May 22, 2018



What starts here ends up in Dallas in thirty minutes, at least, that’s what Texas Guadaloop is trying to accomplish with their latest Hyperloop design. The team is headed to Hawthorne, California this July to compete among other student teams from across the world at the third ever SpaceX Hyperloop competition.

Aside from building an eight-foot long, three-foot wide aluminum and carbon fiber pod and planning the next great innovation in public transport, Guadaloop president Christopher Mann, an aerospace engineering senior said the motley crew of majors is what makes the team unique from any other engineering organization. While aerospace engineering and mechanical engineering students make up nearly 70% of the 40 active members, students ranging from psychology to international relations majors are all considered integral parts of the team.
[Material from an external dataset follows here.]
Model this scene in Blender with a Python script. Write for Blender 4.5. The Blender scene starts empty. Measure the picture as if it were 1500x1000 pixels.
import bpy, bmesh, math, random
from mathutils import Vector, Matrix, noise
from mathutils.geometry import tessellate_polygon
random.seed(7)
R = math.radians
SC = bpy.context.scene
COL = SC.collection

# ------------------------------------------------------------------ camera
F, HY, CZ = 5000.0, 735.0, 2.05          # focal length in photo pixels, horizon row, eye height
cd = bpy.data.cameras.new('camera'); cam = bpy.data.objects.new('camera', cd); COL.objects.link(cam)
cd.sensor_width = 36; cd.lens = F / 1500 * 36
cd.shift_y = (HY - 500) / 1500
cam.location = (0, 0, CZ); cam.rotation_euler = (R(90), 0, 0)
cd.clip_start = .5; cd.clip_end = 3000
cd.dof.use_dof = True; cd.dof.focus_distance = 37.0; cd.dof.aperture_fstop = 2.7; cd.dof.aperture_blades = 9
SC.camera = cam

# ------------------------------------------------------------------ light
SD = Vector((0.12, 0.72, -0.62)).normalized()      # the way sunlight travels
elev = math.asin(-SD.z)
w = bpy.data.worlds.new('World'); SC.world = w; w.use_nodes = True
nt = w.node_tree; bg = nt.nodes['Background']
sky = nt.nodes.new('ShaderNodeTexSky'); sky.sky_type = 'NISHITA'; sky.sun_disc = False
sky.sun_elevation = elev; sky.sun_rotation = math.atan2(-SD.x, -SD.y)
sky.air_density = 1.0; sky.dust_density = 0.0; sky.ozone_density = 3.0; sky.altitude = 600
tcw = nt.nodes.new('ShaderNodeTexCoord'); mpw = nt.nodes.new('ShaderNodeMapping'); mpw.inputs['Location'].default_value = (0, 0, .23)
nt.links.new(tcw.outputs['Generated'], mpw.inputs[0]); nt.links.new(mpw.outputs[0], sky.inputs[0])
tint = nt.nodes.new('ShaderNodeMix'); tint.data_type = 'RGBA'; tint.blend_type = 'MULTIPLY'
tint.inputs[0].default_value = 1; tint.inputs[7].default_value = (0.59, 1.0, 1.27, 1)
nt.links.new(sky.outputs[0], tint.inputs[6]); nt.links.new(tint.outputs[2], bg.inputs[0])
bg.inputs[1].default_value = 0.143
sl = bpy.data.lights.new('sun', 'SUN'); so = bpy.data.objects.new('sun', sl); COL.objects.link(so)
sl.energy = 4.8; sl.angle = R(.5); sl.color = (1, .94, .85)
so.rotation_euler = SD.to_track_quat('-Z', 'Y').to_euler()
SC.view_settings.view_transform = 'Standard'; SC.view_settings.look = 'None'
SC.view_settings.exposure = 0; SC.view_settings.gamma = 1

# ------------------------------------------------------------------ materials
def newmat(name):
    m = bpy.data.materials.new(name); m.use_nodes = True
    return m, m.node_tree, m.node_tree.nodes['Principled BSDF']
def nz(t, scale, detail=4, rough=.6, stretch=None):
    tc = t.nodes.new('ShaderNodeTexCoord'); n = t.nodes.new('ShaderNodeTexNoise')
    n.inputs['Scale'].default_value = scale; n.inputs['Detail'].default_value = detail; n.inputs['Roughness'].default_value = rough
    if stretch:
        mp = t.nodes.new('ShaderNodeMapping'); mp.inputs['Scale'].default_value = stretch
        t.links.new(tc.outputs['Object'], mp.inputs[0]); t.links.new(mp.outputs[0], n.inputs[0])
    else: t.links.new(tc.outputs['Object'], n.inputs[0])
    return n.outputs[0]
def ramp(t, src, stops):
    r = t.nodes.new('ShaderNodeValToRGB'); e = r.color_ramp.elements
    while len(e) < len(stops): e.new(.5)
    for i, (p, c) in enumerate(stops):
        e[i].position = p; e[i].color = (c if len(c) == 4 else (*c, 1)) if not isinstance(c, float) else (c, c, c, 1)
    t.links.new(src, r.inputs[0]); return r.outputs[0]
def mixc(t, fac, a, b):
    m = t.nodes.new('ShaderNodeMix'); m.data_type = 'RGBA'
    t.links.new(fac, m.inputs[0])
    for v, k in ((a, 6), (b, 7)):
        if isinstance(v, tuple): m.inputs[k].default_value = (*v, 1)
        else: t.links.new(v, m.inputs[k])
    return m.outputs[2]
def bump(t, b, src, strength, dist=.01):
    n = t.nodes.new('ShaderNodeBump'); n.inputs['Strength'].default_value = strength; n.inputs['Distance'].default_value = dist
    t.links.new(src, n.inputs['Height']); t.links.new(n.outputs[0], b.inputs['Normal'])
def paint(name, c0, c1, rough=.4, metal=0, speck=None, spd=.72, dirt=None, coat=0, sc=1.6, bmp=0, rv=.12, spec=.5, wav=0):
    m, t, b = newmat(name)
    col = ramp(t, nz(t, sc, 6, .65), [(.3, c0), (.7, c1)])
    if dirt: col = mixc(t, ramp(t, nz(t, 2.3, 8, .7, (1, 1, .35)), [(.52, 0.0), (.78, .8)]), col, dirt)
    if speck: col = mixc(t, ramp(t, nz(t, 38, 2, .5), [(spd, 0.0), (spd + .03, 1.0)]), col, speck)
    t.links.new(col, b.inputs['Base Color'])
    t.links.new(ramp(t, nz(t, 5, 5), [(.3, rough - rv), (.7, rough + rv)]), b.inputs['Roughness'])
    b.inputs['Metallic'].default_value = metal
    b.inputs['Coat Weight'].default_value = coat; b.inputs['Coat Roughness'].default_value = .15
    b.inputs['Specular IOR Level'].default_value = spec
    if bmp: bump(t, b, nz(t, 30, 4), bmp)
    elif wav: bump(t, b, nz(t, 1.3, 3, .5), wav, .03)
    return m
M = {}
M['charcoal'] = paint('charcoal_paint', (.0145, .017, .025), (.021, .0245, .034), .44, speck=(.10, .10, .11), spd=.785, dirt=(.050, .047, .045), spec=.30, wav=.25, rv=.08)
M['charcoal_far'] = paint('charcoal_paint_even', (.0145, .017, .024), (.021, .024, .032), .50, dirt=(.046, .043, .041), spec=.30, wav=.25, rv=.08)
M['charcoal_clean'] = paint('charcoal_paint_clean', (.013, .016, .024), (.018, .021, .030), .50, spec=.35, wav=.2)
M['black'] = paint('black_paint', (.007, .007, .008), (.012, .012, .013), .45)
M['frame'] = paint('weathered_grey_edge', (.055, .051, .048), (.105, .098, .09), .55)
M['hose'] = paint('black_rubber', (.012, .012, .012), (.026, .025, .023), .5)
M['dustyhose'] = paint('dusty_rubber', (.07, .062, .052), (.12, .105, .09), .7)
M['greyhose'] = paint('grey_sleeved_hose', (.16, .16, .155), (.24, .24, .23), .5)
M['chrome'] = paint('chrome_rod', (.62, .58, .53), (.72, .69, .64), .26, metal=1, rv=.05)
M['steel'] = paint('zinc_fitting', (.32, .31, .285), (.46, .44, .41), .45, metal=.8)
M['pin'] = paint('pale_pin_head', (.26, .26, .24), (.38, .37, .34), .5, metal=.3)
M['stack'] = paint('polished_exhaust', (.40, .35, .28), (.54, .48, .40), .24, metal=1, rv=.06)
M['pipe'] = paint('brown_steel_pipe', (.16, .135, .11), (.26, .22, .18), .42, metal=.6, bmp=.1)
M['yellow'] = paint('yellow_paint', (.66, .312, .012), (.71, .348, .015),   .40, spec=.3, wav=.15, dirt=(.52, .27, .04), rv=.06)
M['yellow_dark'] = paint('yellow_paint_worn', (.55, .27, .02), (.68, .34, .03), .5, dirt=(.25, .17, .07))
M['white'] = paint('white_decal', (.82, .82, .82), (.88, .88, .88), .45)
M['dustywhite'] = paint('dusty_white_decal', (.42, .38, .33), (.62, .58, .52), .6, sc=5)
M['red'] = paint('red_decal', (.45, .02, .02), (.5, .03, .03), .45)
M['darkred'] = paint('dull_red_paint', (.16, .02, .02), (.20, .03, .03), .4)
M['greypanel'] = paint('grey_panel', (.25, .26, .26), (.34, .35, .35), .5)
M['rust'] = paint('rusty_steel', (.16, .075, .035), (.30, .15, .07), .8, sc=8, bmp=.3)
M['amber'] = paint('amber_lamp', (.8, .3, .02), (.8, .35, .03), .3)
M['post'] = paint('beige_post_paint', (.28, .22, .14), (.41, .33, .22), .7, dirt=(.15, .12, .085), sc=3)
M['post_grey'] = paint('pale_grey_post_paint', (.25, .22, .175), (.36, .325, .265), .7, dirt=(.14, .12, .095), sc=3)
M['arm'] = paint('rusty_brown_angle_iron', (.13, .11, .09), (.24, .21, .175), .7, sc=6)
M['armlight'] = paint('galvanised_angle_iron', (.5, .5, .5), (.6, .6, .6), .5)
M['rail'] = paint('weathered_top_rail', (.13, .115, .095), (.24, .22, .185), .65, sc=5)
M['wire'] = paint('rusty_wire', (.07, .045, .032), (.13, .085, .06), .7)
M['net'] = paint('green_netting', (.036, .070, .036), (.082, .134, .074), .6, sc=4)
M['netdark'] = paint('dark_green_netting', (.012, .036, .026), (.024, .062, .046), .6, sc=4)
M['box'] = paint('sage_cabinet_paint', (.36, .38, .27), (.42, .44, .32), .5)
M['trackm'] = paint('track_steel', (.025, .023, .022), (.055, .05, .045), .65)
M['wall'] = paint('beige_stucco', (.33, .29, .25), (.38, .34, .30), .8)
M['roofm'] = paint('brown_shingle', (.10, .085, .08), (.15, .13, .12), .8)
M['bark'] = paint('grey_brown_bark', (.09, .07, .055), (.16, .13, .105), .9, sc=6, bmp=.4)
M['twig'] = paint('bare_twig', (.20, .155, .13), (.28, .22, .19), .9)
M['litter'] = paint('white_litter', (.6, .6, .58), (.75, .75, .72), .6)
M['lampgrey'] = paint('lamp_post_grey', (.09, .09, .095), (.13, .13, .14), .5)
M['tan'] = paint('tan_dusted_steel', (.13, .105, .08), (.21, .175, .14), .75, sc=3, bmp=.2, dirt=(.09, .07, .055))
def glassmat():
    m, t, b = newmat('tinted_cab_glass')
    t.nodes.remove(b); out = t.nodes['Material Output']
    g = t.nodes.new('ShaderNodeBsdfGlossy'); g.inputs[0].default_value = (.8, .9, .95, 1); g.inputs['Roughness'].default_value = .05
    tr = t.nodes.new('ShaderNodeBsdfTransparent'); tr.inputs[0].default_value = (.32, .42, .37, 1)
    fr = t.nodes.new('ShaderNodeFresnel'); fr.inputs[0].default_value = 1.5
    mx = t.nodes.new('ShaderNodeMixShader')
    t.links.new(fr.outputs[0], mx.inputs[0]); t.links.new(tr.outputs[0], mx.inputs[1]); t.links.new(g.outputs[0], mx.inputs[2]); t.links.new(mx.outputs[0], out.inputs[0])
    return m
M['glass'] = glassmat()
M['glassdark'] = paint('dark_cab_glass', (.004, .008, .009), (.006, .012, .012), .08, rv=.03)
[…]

“We’re very interdisciplinary,” Mann said. “It gives us a lot of diversity in ideas, personality and background. We’re very inclusive partially because we need people to get everything right, but I genuinely think it helps the organization as a whole, getting different perspectives and experiences. We have master’s and Ph.D. students who are on our team. We also have freshmen. Being so open allows us to expand our horizons.”

The SpaceX Hyperloop competition was introduced two years ago, when the company challenged universities from across the globe to create an innovative Hyperloop pod capable of levitation through means of magnetics or an air-bearing design. Texas Guadaloop was one of twenty-four teams that advanced to the final stages of the competition and returned to the Forty Acres with an Innovation Award. This year, SpaceX is asking teams to develop a more complicated design – a pod that can propel itself down the Hyperloop tube without any assistance.

“We’re incorporating our propulsion on board, making everything self-contained, the electronics, the computer, the levitation, our propulsion and our battery are all on board which is more or less how the future of the Hyperloop would be,” Mann said. “Basically, everything that you need to sustain the travel and the cargo onboard or the people is all internally contained. You don’t have to rely on any stops throughout the middle. You just load up at each station and then you’re good to go for the duration of the trip. We’re trying to make sure that everything runs autonomously on its own from the get-go.”

Texas Guadaloop team photo

Mann said the work pays off when the team sees their design perform. “Seeing something that works is the most exciting part,” Mann said. “Since we already have a working product we know where we are coming from and so just getting the new version finished and seeing it run at the last phase is more or less what motivates everyone.”

Regardless of what happens in July, Mann said the main goal is to demonstrate that fast, affordable, and clean energy transportation is possible and that more importantly, it could soon be an accessible reality.

“The last great travel innovation started over 50 years ago with the space race. Before that, it was 50 years before that with airplanes. We’re now at that 50 year period in which we need a new innovation,” Mann said. “The next step to move forward is making travel faster, safer and more economic. And that’s the cutting edge that we are on with the Hyperloop as a concept.”